[SHORT EXERCISE]: Return only what lies between the first line of the entries and the line containing "rng = random.Random(7)", both lines included.
BEGIN
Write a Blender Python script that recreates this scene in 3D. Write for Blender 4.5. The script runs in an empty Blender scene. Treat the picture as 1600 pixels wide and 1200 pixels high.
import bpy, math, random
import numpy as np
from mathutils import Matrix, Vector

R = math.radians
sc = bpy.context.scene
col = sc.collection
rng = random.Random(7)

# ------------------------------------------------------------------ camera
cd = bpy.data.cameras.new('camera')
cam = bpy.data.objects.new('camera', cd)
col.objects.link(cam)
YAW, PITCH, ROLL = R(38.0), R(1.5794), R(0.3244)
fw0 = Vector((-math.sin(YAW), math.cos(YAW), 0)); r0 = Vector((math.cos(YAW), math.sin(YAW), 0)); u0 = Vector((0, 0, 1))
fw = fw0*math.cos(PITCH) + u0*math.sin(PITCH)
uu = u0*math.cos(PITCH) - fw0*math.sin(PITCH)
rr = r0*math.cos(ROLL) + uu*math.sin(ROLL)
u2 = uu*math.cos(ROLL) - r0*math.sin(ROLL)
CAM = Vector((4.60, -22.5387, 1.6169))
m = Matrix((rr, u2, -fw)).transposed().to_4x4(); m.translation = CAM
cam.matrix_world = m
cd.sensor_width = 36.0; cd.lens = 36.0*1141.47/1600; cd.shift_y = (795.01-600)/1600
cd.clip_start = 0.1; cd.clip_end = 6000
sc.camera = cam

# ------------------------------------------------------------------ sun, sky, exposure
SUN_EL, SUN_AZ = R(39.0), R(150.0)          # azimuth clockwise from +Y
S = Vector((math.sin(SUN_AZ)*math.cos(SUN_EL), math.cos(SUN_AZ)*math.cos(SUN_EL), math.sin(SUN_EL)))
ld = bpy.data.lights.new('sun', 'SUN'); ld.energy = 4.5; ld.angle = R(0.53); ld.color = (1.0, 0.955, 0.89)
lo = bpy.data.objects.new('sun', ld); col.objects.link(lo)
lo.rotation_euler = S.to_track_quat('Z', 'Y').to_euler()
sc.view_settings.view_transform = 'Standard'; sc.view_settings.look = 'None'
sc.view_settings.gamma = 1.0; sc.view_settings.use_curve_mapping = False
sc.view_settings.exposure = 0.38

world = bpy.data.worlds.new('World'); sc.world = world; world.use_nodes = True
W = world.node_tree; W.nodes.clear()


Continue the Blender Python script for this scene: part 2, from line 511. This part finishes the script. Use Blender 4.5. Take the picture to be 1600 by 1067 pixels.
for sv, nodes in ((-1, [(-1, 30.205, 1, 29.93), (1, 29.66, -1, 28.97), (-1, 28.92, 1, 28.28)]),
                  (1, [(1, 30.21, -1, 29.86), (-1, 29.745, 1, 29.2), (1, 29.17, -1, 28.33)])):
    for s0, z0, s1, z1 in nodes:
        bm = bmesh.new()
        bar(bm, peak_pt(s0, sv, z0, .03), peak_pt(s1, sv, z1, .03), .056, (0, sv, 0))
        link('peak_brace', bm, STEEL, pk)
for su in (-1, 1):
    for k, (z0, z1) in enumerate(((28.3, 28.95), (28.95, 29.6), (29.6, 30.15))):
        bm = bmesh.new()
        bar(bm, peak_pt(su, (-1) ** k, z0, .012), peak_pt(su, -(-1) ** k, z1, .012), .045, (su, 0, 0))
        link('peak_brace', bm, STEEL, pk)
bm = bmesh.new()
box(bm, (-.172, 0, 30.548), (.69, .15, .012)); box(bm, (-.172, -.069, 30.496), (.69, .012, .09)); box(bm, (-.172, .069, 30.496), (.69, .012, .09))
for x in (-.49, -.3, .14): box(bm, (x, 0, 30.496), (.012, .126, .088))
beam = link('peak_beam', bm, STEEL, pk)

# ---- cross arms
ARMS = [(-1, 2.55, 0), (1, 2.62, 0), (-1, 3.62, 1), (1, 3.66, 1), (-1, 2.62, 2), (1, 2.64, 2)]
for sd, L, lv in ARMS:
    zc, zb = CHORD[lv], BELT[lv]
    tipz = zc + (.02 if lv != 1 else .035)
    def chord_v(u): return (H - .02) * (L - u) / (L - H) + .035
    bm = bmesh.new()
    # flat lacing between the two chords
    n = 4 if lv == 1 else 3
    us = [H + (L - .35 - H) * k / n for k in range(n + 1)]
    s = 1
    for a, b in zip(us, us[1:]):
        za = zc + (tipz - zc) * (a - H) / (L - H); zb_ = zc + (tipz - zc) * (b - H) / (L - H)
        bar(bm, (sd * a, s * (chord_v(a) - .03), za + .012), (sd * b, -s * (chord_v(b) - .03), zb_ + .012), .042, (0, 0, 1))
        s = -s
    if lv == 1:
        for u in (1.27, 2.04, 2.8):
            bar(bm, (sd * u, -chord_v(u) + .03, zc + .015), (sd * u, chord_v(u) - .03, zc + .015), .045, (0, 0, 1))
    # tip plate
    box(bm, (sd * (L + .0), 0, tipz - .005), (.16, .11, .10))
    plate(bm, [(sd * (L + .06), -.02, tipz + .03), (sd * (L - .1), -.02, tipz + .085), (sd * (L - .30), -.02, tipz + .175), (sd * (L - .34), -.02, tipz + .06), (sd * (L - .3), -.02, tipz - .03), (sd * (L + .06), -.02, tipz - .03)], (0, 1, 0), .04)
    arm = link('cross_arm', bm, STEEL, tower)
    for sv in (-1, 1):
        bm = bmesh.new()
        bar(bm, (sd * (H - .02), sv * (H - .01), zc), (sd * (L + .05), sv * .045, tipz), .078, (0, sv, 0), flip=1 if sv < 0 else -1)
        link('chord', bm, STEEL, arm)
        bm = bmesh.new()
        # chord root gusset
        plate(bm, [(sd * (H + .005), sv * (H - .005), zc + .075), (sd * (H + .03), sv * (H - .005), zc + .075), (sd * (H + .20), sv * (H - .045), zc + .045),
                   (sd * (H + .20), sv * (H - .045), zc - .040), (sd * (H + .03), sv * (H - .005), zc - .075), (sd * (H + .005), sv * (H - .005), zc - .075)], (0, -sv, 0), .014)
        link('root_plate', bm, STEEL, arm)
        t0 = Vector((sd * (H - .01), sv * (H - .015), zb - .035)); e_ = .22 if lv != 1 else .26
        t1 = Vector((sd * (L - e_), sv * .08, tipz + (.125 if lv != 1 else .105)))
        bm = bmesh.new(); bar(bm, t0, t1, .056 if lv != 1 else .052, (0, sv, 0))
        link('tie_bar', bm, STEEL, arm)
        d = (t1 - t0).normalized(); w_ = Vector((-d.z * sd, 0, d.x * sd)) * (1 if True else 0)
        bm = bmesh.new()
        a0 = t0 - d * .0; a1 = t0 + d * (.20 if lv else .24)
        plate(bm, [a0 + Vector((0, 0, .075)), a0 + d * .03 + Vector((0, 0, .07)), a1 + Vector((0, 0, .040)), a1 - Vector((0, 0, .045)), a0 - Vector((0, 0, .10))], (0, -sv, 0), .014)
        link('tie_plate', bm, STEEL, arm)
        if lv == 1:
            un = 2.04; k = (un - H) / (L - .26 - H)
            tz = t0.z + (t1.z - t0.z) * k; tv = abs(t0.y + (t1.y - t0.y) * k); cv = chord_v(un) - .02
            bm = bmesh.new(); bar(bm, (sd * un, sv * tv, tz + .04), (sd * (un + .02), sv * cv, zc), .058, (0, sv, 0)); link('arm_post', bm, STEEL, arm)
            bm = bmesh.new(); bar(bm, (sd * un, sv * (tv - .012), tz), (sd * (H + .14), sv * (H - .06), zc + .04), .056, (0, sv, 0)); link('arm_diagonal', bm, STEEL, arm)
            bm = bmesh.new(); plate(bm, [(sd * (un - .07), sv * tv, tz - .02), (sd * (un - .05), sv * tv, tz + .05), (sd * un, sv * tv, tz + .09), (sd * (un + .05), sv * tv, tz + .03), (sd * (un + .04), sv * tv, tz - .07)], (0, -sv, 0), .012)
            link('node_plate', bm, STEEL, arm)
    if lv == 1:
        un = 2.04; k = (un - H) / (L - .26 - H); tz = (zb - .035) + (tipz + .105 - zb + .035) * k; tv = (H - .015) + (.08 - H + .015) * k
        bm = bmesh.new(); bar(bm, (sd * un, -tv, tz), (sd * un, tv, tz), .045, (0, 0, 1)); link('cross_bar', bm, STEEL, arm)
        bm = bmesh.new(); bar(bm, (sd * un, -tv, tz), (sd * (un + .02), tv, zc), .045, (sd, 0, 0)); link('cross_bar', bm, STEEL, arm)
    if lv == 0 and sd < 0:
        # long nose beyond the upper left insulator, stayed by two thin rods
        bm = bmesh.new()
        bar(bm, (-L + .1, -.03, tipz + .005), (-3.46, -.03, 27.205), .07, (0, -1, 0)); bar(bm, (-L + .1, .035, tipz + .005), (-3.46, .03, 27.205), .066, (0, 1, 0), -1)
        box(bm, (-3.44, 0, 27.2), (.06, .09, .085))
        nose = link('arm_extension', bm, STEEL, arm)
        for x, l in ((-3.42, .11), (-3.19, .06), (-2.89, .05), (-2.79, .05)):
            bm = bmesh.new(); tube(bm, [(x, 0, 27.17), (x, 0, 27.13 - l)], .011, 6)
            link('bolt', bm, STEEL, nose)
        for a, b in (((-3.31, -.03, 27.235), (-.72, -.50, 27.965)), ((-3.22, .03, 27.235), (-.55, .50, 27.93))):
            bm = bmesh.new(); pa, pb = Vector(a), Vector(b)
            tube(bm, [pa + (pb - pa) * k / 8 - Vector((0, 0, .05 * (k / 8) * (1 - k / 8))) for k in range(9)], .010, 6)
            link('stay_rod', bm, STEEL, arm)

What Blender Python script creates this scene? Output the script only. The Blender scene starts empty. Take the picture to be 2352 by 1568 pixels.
END
[RESPONSE BELOW]:
Write a Blender Python script that recreates this scene in 3D. Write for Blender 4.5. The script runs in an empty Blender scene. Treat the picture as 1600 pixels wide and 1200 pixels high.
import bpy, math, random
import numpy as np
from mathutils import Matrix, Vector

R = math.radians
sc = bpy.context.scene
col = sc.collection
rng = random.Random(7)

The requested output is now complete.